Given data:
================
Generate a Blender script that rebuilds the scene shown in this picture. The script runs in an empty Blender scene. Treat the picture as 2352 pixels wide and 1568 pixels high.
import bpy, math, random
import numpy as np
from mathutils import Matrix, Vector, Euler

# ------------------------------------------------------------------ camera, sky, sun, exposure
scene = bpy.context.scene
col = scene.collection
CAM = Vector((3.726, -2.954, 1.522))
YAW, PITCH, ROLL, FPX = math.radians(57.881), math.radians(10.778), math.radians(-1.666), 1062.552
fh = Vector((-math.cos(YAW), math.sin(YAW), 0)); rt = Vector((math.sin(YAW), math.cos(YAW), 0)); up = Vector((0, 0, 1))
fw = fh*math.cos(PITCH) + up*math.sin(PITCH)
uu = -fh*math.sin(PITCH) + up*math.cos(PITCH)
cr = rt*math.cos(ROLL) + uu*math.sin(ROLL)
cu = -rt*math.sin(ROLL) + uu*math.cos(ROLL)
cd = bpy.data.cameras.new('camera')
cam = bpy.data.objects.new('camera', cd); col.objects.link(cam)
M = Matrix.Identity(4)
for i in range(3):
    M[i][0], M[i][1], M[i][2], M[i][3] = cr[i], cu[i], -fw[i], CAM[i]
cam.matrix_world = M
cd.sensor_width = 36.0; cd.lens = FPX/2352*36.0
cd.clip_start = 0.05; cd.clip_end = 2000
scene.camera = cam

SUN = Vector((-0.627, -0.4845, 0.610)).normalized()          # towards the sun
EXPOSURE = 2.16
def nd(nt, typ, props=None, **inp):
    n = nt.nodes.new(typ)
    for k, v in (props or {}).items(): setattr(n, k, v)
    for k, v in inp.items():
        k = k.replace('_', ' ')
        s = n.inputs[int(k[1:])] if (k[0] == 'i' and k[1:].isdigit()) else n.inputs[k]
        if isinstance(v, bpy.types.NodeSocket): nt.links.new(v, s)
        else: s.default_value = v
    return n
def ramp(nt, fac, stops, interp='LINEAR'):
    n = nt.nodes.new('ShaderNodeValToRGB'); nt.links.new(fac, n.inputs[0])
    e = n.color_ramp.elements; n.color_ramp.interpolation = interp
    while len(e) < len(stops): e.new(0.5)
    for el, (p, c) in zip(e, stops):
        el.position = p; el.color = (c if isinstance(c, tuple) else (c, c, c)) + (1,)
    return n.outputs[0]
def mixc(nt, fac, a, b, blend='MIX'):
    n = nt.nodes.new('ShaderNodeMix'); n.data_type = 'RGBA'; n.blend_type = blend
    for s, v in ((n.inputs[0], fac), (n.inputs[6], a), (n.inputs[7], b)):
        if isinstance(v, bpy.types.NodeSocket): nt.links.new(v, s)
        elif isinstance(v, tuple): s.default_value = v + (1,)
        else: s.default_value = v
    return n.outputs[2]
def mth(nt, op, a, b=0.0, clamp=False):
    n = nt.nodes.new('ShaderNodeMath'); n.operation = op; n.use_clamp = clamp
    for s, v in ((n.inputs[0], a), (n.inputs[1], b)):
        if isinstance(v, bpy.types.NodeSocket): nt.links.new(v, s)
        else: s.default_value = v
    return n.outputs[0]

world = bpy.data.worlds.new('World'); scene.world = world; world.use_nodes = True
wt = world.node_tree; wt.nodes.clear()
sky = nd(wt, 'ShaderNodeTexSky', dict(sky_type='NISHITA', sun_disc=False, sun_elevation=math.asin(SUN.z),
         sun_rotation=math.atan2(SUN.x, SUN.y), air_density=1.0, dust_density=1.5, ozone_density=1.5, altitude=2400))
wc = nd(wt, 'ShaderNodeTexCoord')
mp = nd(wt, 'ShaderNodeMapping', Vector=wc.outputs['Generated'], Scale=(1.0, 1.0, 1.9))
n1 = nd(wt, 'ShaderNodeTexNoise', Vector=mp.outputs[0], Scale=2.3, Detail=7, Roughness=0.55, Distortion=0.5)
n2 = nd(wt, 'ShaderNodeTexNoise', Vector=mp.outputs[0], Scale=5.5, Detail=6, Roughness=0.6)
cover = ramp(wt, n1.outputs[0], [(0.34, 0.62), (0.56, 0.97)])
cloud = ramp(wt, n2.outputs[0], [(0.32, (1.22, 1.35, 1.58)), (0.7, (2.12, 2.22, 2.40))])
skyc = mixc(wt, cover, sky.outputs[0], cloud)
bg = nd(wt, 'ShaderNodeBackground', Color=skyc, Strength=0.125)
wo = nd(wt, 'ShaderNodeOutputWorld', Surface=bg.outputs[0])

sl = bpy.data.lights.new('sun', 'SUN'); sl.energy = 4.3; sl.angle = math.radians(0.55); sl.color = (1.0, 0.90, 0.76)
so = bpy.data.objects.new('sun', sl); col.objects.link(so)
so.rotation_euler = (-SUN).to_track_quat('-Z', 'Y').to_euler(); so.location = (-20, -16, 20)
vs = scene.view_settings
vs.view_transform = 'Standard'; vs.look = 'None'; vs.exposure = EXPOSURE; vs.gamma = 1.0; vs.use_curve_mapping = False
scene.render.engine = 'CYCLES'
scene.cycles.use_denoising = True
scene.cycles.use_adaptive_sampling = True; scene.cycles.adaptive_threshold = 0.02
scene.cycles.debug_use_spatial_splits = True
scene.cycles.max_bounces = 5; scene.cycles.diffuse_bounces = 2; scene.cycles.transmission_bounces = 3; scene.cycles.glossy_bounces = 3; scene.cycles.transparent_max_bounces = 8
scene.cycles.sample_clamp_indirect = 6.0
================
Stated exercise:
Gather each line of the listing that holds the string "scene".

Result:
Generate a Blender script that rebuilds the scene shown in this picture. The script runs in an empty Blender scene. Treat the picture as 2352 pixels wide and 1568 pixels high.
scene = bpy.context.scene
col = scene.collection
scene.camera = cam
world = bpy.data.worlds.new('World'); scene.world = world; world.use_nodes = True
vs = scene.view_settings
scene.render.engine = 'CYCLES'
scene.cycles.use_denoising = True
scene.cycles.use_adaptive_sampling = True; scene.cycles.adaptive_threshold = 0.02
scene.cycles.debug_use_spatial_splits = True
scene.cycles.max_bounces = 5; scene.cycles.diffuse_bounces = 2; scene.cycles.transmission_bounces = 3; scene.cycles.glossy_bounces = 3; scene.cycles.transparent_max_bounces = 8
scene.cycles.sample_clamp_indirect = 6.0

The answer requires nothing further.